Prep Jazz Band Reacts to Lockdown and Hybrid Learning


Seattle Prep Jazz band rehearses in a socially distanced format in the theater.

Sam McGee, Freelance Writer

With the new implementation of hybrid learning, many extracurricular activities at Prep are having re-adjust to in-person learning. This readjustment comes with facing the many new challenges and questions that come with in-person learning. The Prep Jazz Band is no exception to this, facing its own unique challenges and questions that have come with hybrid learning.

Since rehearsing and live performance are no longer an option, the band has had to change its focus from practicing and performing live pieces to learning things easier to teach in a virtual environment. Learning about music theory, jazz history and composition has become a major part of the jazz band experience during quarantine.

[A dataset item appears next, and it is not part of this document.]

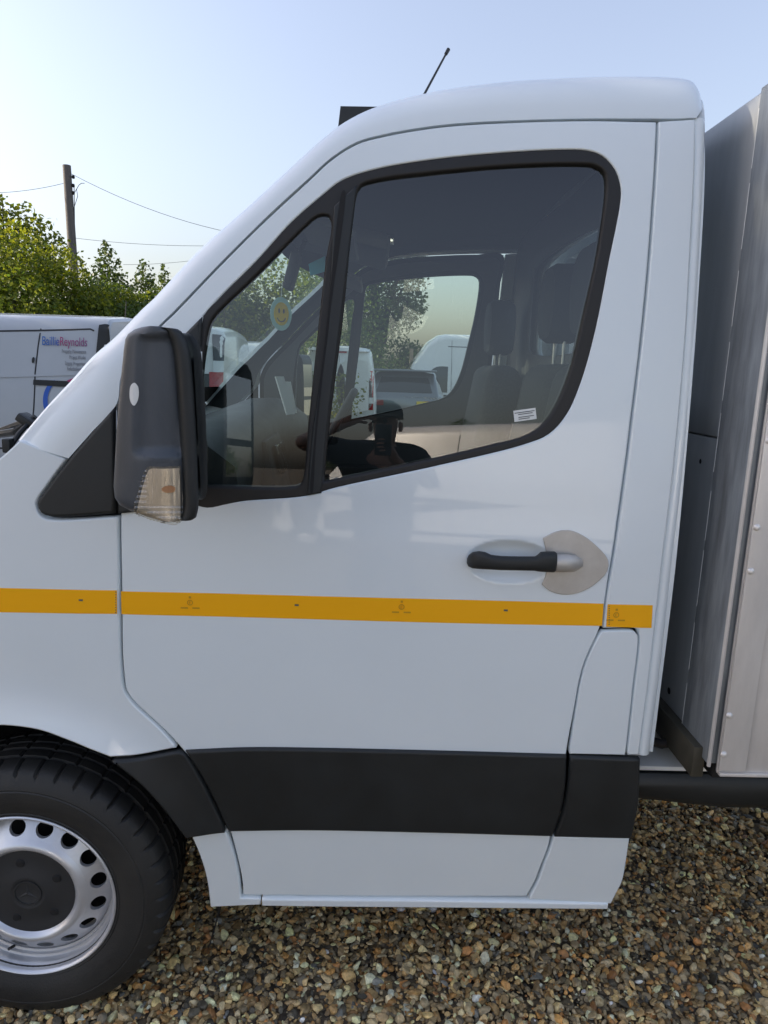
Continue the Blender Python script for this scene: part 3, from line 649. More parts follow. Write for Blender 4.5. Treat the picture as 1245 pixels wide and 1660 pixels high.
# ------- wheels of the truck
def make_wheel(cx, cy, out, parent_):
    "out = -1: outer face looks to -Y"
    LOCAL[0] = False
    C0 = V3(cx, cy, WHZ); k = -out
    def tyre_mesh():
        prof = [(.212,-.085),(.216,-.098),(.228,-.106),(.232,-.108),(.234,-.1065),(.252,-.115),(.272,-.1195),(.296,-.1185),(.299,-.1165),(.302,-.1175),(.318,-.113),(.322,-.110),(.334,-.106),(.342,-.099),(.348,-.088),(.3515,-.070),(.3525,-.056),(.346,-.0545),(.346,-.0475),(.3535,-.046),(.354,-.020),(.347,-.0185),(.347,-.0115),(.3545,-.010)]
        prof = prof + [(r, -h) for r, h in reversed(prof)]
        n = 352; v = []; f = []; q = len(prof)
        for i in range(n):
            t = 2*math.pi*i/n
            for j, (r, h) in enumerate(prof):
                if i % 8 == 0 and .322 < r < .3530 and abs(h) > .055: r -= .008 if r > .33 else .004
                if i % 11 == 2 and r > .35 and abs(h) < .05: r -= .006
                tt = t + 0
                v.append(C0 + V3(r*math.cos(tt), h*k, r*math.sin(tt)))
        for i in range(n):
            i2 = (i+1) % n
            for j in range(q-1): f.append((i*q+j, i*q+j+1, i2*q+j+1, i2*q+j))
        m_ = MB(); m_.add(v, f); return m_
    wh = empty('wheel', (cx, cy, 0)) if parent_ is None else None
    ty = tyre_mesh().build('wheel', TYRE, parent_, angle=24)          # the tyre carries rim and cap
    rim = MB().lathe([(p[0], p[1]*k) for p in [(.205,.10),(.2125,-.082),(.2245,-.1035),(.2255,-.1075),(.2225,-.1095),(.2175,-.107),(.2150,-.101),(.2150,-.092),(.2110,-.087),(.2095,-.078),(.2095,-.068),(.2040,-.066),(.2030,-.063),(.2030,-.058),(.1975,-.056),(.1965,.05),(.198,.10)]], 96, C0, 'y').build('rim', SILVER, ty, angle=50)
    # disc with sixteen holes
    def hprof(r):
        P = [(.090,-.080),(.112,-.081),(.1205,-.092),(.128,-.0985),(.136,-.0975),(.144,-.0915),(.150,-.086),(.195,-.054),(.1985,-.050)]
        return float(np.interp(r, [p[0] for p in P], [p[1] for p in P]))
    m_ = MB(); NH = 16; ra, rb = .1485, .1965; rc = (ra+rb)/2
    for h in range(NH):
        t0 = 2*math.pi*(h+.35)/NH; dt = math.pi/NH; ring_o = []; ring_h = []; ring_d = []
        for q in range(24):
            a_ = 2*math.pi*q/24; ca, sa = math.cos(a_), math.sin(a_); s_ = 1/max(abs(ca), abs(sa))
            th = t0+dt*ca*s_; r = rc+(rb-ra)/2*sa*s_; ring_o.append((r*math.cos(th), hprof(r)*k, r*math.sin(th)))
            th = t0+dt*.62*ca; r = rc-.002+.0165*sa; ring_h.append((r*math.cos(th), hprof(r)*k, r*math.sin(th)))
            ring_d.append((r*math.cos(th)*.995, (hprof(r)+.010)*k, r*math.sin(th)*.995))
        m_.loft([[C0+Vector(p) for p in l] for l in (ring_o, ring_h, ring_d)], cap=False)
    m_.lathe([(r, hprof(r)*k) for r in (.09,.112,.117,.1205,.124,.128,.132,.136,.140,.144,.1485)], 96, C0, 'y')
    m_.build('wheel_disc', SILVER, ty, angle=50)
    MB().lathe([(.192,-.012*k),(.09,-.02*k)], 48, C0, 'y').build('brake_shadow_plate', DARK, ty)
    cap = MB().lathe([(.1215,-.079*k),(.119,-.086*k),(.112,-.0875*k),(.100,-.085*k),(.060,-.089*k),(.046,-.094*k),(.040,-.094*k),(.036,-.0915*k),(.0005,-.0915*k)], 72, C0, 'y').build('hub_cap', TRIMD, ty, angle=40)
    em = MB().lathe([(.0345,-.0912*k),(.0345,-.0938*k),(.0310,-.0938*k),(.0310,-.0912*k)], 40, C0, 'y')
    for q in range(3):
        a_ = math.pi/2+q*2*math.pi/3; d = V3(math.cos(a_), 0, math.sin(a_)); s_ = V3(-math.sin(a_), 0, math.cos(a_))
        o_ = C0+V3(0, -.0912*k, 0); em.add([o_+s_*.005, o_+d*.032, o_-s_*.005, o_+V3(0,-.0035*k,0)], [(0,1,3),(1,2,3)])
    em.build('emblem', TRIMD, ty, smooth=False)
    for q in range(5):
        a_ = 2*math.pi*q/5+.5; MB().lathe([(.0001,-.0905*k),(.009,-.090*k),(.012,-.0865*k)], 12, C0+V3(.082*math.cos(a_),0,.082*math.sin(a_)), 'y').build('cap_dimple', DARK, ty)
    va = C0+V3(.196*math.cos(-1.9), -.06*k, .196*math.sin(-1.9)); MB().tube([va, va+V3(.004,-.03*k,.02)], .004, 8).build('valve', RUBBER, ty)
    return ty
make_wheel(WHX, 1.640, -1, TRUCK)
make_wheel(WHX, 2*YC-1.640, 1, TRUCK)

# ------- box body
YB = 1.425; cb = atY(1147.5,1240,YB); XF = cb.x; ZB = cb.z
ysm = .5*(atX(1163,714,XF).y+atX(1106,1160,XF).y); ZT = atX(1240,138,XF).z; YF = 2*YC-YB
BULK = mk('bulkhead_alloy', (.42,.44,.45), .5, metal=.4, noise=.1, nscale=5, stretch=(4,4,.6)); pj = atX(1163,711,XF); zj = pj.z; zt0 = ZT-.012
box = MB().box((XF+.035, (YB+ysm)/2+.003, (ZB+ZT)/2), (.07, ysm-YB-.006, ZT-ZB), .003).build('corner_post', GALV, TRUCK, angle=30)
MB().box((XF+.035, 2*YC-(YB+ysm)/2, (ZB+ZT)/2), (.07, ysm-YB-.006, ZT-ZB), .003).build('corner_post', GALV, TRUCK, angle=30)
ya, yb2 = ysm+.001, 2*YC-ysm-.001
hole = [(1.98,zj+.09),(1.95,zj+.12),(1.95,ZT-.20),(1.98,ZT-.17),(3.0,ZT-.17),(3.03,ZT-.20),(3.03,zj+.12),(3.0,zj+.09)]
for xx in (XF+.005, XF+.030):
    o_ = yz_panel('bulkhead_sheet', [(ya,zj+.002,'c'),(yb2,zj+.002,'c'),(yb2,ZT-.004,'c'),(ya,ZT-.004,'c')], [hole], xx, .02, BULK, TRUCK)
MB().box((XF+.020, YC, (ZB+zj-.002)/2), (.03, YF-YB-2*(ysm-YB), zj-.002-ZB), .002).build('bulkhead_sheet', BULK, TRUCK, angle=30)
MB().box((XF+.045, YC, (ZB+zj)/2), (.03, YF-YB-.02, zj-ZB-.02)).build('bulkhead_core', DARK, TRUCK)
# bright folded edge of the post, then the shut gap and the side sheet
MB().tube([V3(XF+.003, YB+.002, ZB-.004), V3(XF+.003, YB+.002, ZT)], .0045, 8).build('post_edge', ALU, TRUCK)
XS = XF+.050
MB().box((XF+1.5, YB+.045, (ZB+ZT)/2), (2.9, .04, ZT-ZB-.03)).build('body_lining', ALU, TRUCK)
sg = atY(1160,1250,YB-.004); zbs = sg.z; xs0 = max(sg.x, XF+.018)
def sheet(x0, x1, z0, z1, y, t=.006): return MB().box(((x0+x1)/2, y, (z0+z1)/2), (x1-x0, t, z1-z0), .002)
side_s = sheet(xs0, XF+2.7, zbs, ZT, YB-.004).build('side_sheet', ALU, TRUCK, angle=30)
sheet(xs0+.002, xs0+.062, zbs+.006, ZT-.002, YB-.010, .005).build('edge_strip', ALU, side_s, angle=30)
MB().box((xs0+1.335, YB-.004, zbs-.004), (2.66, .020, .008), .002).build('bottom_rail', ALU, TRUCK, angle=30)
MB().box((XF+1.38, 2*YC-YB, (ZB+ZT)/2), (2.7, .03, ZT-ZB), .002).build('side_sheet', ALU, TRUCK, angle=30)
MB().box((XF+1.38, YC, ZB-.03), (2.7, YF-YB-.06, .04), .002).build('body_floor', DARK, TRUCK)
MB().box((XF+2.7, YC, (ZB+ZT)/2), (.03, YF-YB-.06, ZT-ZB), .002).build('tail_sheet', ALU, TRUCK)
for (px, py) in ((1227,855),(1217,926),(1182,1160),(1173,1223)):
    p = atY(px, py, YB-.0125); MB().lathe([(.0001,-.0045),(.004,-.0040),(.0065,-.0022),(.0075,0)], 14, p, 'y').build('rivet', ALU, side_s)
for k in range(7):
    p = atY(1227,855,YB-.0125)+V3(.0, 0, .18*(k+1))
    if p.z < ZT-.03: MB().lathe([(.0001,-.0045),(.004,-.0040),(.0065,-.0022),(.0075,0)], 14, p, 'y').build('rivet', ALU, side_s)
hb_ = MB().box((XF-.006, (YB+.03+YF-.03)/2, ZB-.012), (.028, YF-YB-.06, .075), .003).build('front_bearer', mk('olive_primer', (.055,.050,.036), .6, noise=.3, nscale=15), TRUCK, angle=30)
for k in range(9):
    za = ZB+(ZT-ZB)*(k+.04)/9; zb2 = ZB+(ZT-ZB)*(k+random.uniform(.75,.97))/9; MB().tube([V3(XF+.001, ysm-.002, za), V3(XF+.001, ysm-.002, zb2)], .0017, 6).build('sealant_bead', WHITEP, TRUCK)
p = atX(1136,748,XF); MB().lathe([(.0001,0),(.006,0)], 12, V3(XF-.001, p.y, p.z), 'x').build('bolt_hole', DARK, TRUCK); MB().lathe([(.0001,0),(.009,0)], 12, V3(XF-.001, atX(1085,1120,XF).y, atX(1085,1120,XF).z), 'x').build('bolt_hole', DARK, TRUCK)
pl = atY(1090,1243,1.58)
MB().box((.95, 1.58+.27, pl.z-.006), (.75, .54, .012), .003).build('step_plate', WHITEP, TRUCK, angle=30)
MB().box((.80, 2.0, pl.z+.02), (.5, .03, .05), .004).build('cross_bracket', ALU, TRUCK, angle=30)
zb_ = atY(1100,1318,1.56).z
bar = MB(); rr = []
for x in np.linspace(.60, 3.3, 10):
    e = max(0, 1-(x-.60)/.10); z0 = zb_ + .03*e**2; z1 = pl.z-.016
    rr.append([V3(x, 1.56, z1-.02), V3(x, 1.575, z1), V3(x, 1.86, z1), V3(x, 1.86, z0), V3(x, 1.60, z0), V3(x, 1.57, z0+.012), V3(x, 1.56, z0+.03)])
bar.loft(rr).build('side_tank', mk('satin_black_tank', (.010,.012,.013), .45, noise=.2, nscale=4), TRUCK, angle=50)
MB().tube([atY(1030,1190,1.60), atY(1045,1199,1.60), atY(1072,1206,1.60), atY(1092,1203,1.60), atY(1107,1190,1.61), atY(1108,1165,1.66)], .012, 10).build('hose', RUBBER, TRUCK)
MB().tube([atY(1040,1192,1.9), atY(1060,1150,1.9), atY(1075,1120,1.95)], .02, 10).box(V3(.70, 2.1, .80), (.06, .5, .12), .01).build('cab_mount', DARK, TRUCK)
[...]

Jack Shoemaker ’22, who has played in the Band for two years said, “Musicians rely on being together, in the same room, to create jazz. Jazz is a collectively improvised music and to create jazz music while not occupying the same space is really hard.”  According to him, virtual learning in the Jazz Band consisted of “writing our own pieces, studying music theory, and studying jazz history”. He went on to say that “The program did its best to cope with not being able to play music together”.

 After some initial struggles, the jazz band finally began to hit its stride in regard to how it would function in a fully remote setting, but just as that occurred, the implementation of hybrid learning came to fruition, bringing with it many benefits but also many challenges and questions as to how the Jazz Band should proceed.

Since the introduction of hybrid learning, in-person rehearsals have become a feature of the jazz band once more. According to Ms. Bost, the head of the Jazz Band, the Jazz Band works on a “One week on, one week off schedule”, where there is one week of in-person rehearsals and then one week of composition work. She described the in-person rehearsals as “chaotic at times”, but that “it’s working out quite well given the circumstances.” She credits this in large part its due to the willingness of her students. She said, “I’m proud of my students, they all roll with the punches which helps me roll with the punches”.

Students seem to agree with her sentiment regarding the rehearsals, with Joaquin Galindo ’22 saying it “makes something possible that simply isn’t possible virtually”.

However, questions around curriculum have also arisen with the implementation of hybrid learning. Since its implementation, Ms. Bost has had ideas surrounding making specific parts of the subjects initially designed to only be taught during remote learning a permanent addition to the Jazz Band’s curriculum when we return to full, in-person classes.

“We lost things when we transitioned from ‘normalcy’ to quarantine but transitioning back to normal also means we may lose things created during quarantine as well”, she continued, “Things such as music theory and composition might be some of what’s lost.”

While she made no definitive statements on the future, going forward she “hopes to keep a focus on music theory and composition, perhaps even in its own class.”

Though hybrid may bring with it new challenges and questions for the Prep Jazz Band, it seems like, as Jack put it, “hybrid has allowed the Prep Jazz Program to start the second semester on a high note for both students and staff.”